In a performance about the smell of a Desi, or South Asian, vagina, LSA sophomores Juhi Aggarwal and Trisha Barua addressed the stereotype of South Asians that smell like spices by acting as the older and younger versions of the same person.

The skit began with Barua, who played the younger character, telling the story of a high school quarterback who told her she smelled like chicken curry.

The character then starts using deodorant and washing her hair every day to get rid of the smell, despite her mother telling her she is ruining her hair.

The younger character goes online and finds that her diet could bring an unpleasant smell to her vagina.

As an adult, the character questions whose right it is to determine what smells good and what doesn’t.

“I started hearing about how ‘science’ is used as this tool to make one race inferior, and one race superior,” the character says. “So, maybe they were using this racist science to explain my (vagina’s) smell.”

Barua’s character eventually reaches the conclusion that she will stick with Nepali food.

“If you don’t like garlic or ginger, then it’s your loss,” Aggarwal said.

Through performances like these, women in the show addressed the larger issues faced by South Asians. The tone of the event was set in the beginning when all cast members came out to make one statement that defied a South Asian stereotype.

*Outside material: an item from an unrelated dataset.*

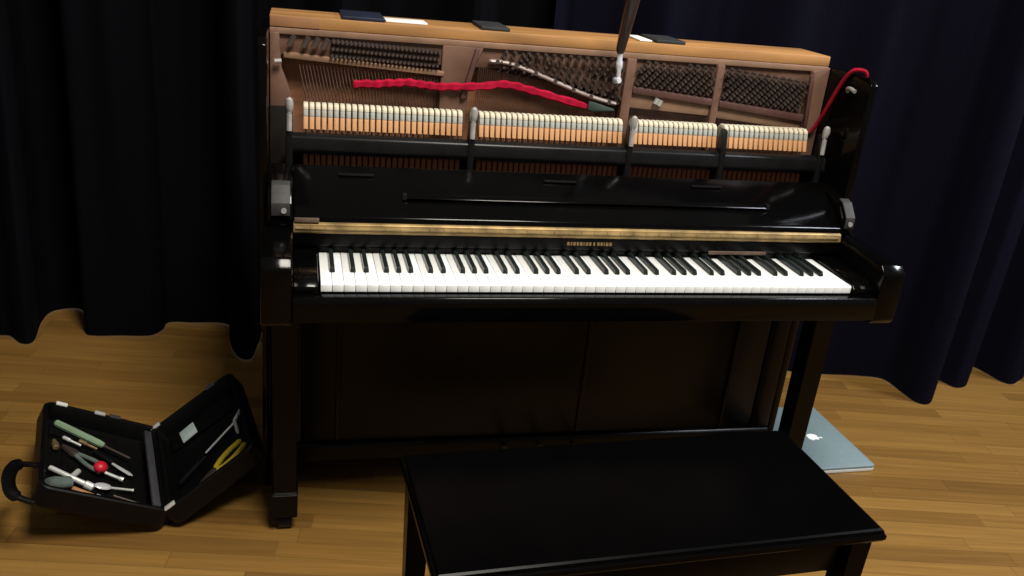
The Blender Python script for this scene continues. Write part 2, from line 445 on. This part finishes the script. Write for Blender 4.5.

“I don’t smell like India,” one said.

Another said: “I am not defined by the color of my skin.”

As they spoke, two red ribbons were passed among them, forming a circle that symbolized a vagina. The cast members who stood in the audience away from the rest of the pattern, Shah said, symbolized individuality.

Shah said the red ribbons also symbolized violence, love, hatred and passion, which were expressed through the skits.

Each member also had at least one red item in each skit, she said.

The cast included South Asians, East Asians, Middle Easterners, whites and blacks.

All proceeds of the show will be donated to Apna Ghar, a domestic violence shelter based in Chicago, which primarily serves Asian women and children.